DATASET CONTENT =>
::::
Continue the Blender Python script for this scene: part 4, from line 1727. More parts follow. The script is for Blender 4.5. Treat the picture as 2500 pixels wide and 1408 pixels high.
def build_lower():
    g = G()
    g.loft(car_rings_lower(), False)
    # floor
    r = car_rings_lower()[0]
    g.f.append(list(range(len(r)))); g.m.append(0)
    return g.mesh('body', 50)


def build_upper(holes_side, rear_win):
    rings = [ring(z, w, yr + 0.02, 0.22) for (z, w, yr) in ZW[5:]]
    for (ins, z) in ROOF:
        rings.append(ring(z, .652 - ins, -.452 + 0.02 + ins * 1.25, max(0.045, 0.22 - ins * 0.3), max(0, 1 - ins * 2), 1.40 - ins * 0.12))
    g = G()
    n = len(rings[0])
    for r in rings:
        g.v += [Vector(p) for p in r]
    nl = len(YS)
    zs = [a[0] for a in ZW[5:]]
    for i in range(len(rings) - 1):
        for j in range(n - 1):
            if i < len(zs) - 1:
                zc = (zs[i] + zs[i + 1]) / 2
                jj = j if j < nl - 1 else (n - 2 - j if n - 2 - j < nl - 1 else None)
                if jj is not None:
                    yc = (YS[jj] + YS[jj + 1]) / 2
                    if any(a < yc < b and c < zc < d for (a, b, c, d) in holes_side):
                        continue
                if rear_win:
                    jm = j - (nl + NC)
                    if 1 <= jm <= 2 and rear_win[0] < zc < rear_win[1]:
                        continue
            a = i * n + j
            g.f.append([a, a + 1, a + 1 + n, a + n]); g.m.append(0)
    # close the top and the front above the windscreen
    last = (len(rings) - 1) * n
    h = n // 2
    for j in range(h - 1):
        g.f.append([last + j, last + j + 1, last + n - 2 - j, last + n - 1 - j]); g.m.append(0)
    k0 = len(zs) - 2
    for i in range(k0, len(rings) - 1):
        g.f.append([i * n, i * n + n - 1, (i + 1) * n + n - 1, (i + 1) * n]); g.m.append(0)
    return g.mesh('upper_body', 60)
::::
DIRECTIVE => Copy the data above exactly. Every line must be included.

ANSWER TO THE TASK =>
Continue the Blender Python script for this scene: part 4, from line 1727. More parts follow. The script is for Blender 4.5. Treat the picture as 2500 pixels wide and 1408 pixels high.
def build_lower():
    g = G()
    g.loft(car_rings_lower(), False)
    # floor
    r = car_rings_lower()[0]
    g.f.append(list(range(len(r)))); g.m.append(0)
    return g.mesh('body', 50)


def build_upper(holes_side, rear_win):
    rings = [ring(z, w, yr + 0.02, 0.22) for (z, w, yr) in ZW[5:]]
    for (ins, z) in ROOF:
        rings.append(ring(z, .652 - ins, -.452 + 0.02 + ins * 1.25, max(0.045, 0.22 - ins * 0.3), max(0, 1 - ins * 2), 1.40 - ins * 0.12))
    g = G()
    n = len(rings[0])
    for r in rings:
        g.v += [Vector(p) for p in r]
    nl = len(YS)
    zs = [a[0] for a in ZW[5:]]
    for i in range(len(rings) - 1):
        for j in range(n - 1):
            if i < len(zs) - 1:
                zc = (zs[i] + zs[i + 1]) / 2
                jj = j if j < nl - 1 else (n - 2 - j if n - 2 - j < nl - 1 else None)
                if jj is not None:
                    yc = (YS[jj] + YS[jj + 1]) / 2
                    if any(a < yc < b and c < zc < d for (a, b, c, d) in holes_side):
                        continue
                if rear_win:
                    jm = j - (nl + NC)
                    if 1 <= jm <= 2 and rear_win[0] < zc < rear_win[1]:
                        continue
            a = i * n + j
            g.f.append([a, a + 1, a + 1 + n, a + n]); g.m.append(0)
    # close the top and the front above the windscreen
    last = (len(rings) - 1) * n
    h = n // 2
    for j in range(h - 1):
        g.f.append([last + j, last + j + 1, last + n - 2 - j, last + n - 1 - j]); g.m.append(0)
    k0 = len(zs) - 2
    for i in range(k0, len(rings) - 1):
        g.f.append([i * n, i * n + n - 1, (i + 1) * n + n - 1, (i + 1) * n]); g.m.append(0)
    return g.mesh('upper_body', 60)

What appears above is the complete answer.